Obama will almost certainly touch on inequality in his State of the Union address on Jan. 28. This will certainly resonate in a general sense with the majority of Americans who are dissatisfied with income and wealth distribution in the U.S. today. Members of the president's party agree most strongly with the president that this is an issue, but majorities of Republicans and independents are at least somewhat dissatisfied as well.

Although Americans are more likely to be satisfied with the opportunity for people to get ahead through hard work, their satisfaction is well below where it was before the economic downturn. Accordingly, improvement in the U.S. economy could bring Americans' views back to pre-recession levels.

Survey Methods

Results for this Gallup poll are based on telephone interviews conducted Jan. 5-8, 2014, on the Gallup Daily tracking survey, with a random sample of 1,018 adults, aged 18 and older, living in all 50 U.S. states and the District of Columbia.

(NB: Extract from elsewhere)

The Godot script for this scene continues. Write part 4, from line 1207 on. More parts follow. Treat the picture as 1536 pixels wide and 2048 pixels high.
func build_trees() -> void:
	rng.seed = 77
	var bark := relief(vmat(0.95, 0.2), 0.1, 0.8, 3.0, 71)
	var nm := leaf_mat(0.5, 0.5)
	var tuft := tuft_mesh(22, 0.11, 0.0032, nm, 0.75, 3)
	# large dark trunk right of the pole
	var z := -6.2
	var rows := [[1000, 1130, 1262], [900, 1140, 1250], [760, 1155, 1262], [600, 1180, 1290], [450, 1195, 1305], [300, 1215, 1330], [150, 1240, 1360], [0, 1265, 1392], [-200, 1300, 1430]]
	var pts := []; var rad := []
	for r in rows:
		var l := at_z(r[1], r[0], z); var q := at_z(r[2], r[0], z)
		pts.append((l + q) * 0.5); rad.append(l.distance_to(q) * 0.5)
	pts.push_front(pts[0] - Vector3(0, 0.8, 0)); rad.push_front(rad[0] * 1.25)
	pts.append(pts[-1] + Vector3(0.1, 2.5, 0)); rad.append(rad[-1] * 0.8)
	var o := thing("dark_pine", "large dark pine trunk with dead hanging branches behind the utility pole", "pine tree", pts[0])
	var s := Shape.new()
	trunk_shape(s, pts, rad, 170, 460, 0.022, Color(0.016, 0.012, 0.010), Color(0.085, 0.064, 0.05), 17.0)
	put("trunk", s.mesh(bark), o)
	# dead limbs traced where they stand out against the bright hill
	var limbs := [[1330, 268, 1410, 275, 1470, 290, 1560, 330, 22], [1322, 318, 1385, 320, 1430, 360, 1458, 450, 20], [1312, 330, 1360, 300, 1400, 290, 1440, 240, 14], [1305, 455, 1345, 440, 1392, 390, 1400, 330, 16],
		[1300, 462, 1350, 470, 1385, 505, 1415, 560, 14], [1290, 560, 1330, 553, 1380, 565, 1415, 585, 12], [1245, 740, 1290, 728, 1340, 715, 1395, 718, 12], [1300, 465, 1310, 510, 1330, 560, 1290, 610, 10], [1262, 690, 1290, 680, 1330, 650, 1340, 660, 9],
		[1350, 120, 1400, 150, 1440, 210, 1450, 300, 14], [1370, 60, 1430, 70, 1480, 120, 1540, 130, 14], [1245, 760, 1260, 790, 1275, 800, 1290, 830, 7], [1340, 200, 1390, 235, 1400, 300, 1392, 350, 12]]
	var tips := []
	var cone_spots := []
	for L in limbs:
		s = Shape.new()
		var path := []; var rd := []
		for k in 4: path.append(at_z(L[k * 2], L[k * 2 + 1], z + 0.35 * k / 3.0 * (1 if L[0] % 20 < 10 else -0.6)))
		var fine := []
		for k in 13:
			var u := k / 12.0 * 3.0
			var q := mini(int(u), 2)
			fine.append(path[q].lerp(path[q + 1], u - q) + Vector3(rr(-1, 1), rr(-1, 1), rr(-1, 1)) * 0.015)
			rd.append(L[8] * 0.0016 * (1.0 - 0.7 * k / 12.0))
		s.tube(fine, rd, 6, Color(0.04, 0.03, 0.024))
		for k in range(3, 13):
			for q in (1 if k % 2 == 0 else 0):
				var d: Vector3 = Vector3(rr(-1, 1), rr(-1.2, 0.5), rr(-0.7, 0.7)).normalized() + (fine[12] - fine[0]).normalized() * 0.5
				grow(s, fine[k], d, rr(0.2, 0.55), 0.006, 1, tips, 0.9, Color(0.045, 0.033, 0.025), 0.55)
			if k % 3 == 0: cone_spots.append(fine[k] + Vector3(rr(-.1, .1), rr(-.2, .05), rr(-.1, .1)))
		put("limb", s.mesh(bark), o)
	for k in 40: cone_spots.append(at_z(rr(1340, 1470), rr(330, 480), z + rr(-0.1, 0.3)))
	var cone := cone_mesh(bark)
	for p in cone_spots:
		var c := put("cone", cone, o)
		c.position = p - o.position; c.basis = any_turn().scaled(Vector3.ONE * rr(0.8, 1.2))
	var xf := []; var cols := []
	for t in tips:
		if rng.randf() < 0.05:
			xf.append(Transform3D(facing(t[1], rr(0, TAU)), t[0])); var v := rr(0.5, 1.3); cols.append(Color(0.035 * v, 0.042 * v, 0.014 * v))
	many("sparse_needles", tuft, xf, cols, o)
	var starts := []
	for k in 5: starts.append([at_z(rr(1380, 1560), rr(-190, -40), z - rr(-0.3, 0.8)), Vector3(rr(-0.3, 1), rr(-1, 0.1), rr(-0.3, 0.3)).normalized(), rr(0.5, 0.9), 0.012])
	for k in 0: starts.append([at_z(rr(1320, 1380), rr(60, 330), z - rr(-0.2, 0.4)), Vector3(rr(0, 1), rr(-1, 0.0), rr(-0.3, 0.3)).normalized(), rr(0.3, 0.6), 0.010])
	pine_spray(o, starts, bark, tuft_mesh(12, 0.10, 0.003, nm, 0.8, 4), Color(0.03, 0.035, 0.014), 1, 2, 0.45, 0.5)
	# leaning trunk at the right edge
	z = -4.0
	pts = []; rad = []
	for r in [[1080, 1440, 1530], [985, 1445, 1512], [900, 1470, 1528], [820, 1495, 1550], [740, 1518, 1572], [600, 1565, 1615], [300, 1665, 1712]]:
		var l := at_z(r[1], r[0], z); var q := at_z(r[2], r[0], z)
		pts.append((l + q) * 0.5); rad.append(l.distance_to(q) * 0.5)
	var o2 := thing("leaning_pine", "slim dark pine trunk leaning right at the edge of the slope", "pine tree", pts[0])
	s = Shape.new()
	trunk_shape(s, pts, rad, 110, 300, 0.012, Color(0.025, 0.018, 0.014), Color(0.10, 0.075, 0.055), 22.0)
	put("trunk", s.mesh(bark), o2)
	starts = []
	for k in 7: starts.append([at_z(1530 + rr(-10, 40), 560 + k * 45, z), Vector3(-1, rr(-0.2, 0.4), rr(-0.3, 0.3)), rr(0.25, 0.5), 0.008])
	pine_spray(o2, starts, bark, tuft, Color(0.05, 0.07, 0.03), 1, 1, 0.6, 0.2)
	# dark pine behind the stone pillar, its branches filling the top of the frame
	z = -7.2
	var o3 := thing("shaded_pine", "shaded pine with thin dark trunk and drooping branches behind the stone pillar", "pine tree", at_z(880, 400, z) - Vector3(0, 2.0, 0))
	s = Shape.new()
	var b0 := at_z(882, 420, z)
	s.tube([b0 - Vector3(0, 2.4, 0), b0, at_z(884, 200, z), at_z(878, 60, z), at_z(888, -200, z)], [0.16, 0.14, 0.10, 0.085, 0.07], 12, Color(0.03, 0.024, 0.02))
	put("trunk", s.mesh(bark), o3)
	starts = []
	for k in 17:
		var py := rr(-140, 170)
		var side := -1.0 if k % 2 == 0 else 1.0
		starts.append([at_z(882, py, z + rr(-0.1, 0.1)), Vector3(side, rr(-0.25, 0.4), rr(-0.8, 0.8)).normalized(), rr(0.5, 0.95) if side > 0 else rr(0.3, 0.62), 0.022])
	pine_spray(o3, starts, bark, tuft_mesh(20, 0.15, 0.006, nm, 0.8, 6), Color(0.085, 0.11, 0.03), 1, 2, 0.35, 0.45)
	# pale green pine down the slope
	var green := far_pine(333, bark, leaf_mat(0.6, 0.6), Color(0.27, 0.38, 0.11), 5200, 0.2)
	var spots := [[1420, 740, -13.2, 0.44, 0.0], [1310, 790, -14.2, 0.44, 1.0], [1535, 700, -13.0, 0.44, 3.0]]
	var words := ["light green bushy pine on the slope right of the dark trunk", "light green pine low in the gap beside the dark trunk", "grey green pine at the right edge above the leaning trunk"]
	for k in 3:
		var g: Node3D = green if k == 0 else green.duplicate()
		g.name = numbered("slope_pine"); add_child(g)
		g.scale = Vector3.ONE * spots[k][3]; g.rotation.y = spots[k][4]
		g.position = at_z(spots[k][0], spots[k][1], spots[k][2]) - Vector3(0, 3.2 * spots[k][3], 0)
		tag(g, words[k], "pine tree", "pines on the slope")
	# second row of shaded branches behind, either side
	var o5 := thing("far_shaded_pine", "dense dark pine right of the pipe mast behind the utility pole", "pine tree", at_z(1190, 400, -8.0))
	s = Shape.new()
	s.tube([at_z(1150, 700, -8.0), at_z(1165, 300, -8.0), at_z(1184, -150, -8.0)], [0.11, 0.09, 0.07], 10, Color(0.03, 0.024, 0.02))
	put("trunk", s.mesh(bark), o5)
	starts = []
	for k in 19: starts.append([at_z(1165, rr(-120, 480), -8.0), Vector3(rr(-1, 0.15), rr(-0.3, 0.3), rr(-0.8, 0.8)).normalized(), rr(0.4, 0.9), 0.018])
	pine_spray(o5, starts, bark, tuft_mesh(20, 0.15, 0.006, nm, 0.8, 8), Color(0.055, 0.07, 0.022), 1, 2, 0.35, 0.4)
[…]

For results based on the total sample of national adults, the margin of sampling error is ±4 percentage points at the 95% confidence level.

Interviews are conducted with respondents on landline telephones and cellular phones, with interviews conducted in Spanish for respondents who are primarily Spanish-speaking. Each sample of national adults includes a minimum quota of 50% cellphone respondents and 50% landline respondents, with additional minimum quotas by region. Landline and cell telephone numbers are selected using random-digit-dial methods. Landline respondents are chosen at random within each household on the basis of which member had the most recent birthday.

Samples are weighted to correct for unequal selection probability, nonresponse, and double coverage of landline and cell users in the two sampling frames. They are also weighted to match the national demographics of gender, age, race, Hispanic ethnicity, education, region, population density, and phone status (cellphone only/landline only/both, and cellphone mostly). Demographic weighting targets are based on the most recent Current Population Survey figures for the aged 18 and older U.S. population. Phone status targets are based on the most recent National Health Interview Survey. Population density targets are based on the most recent U.S. census. All reported margins of sampling error include the computed design effects for weighting.

In addition to sampling error, question wording and practical difficulties in conducting surveys can introduce error or bias into the findings of public opinion polls.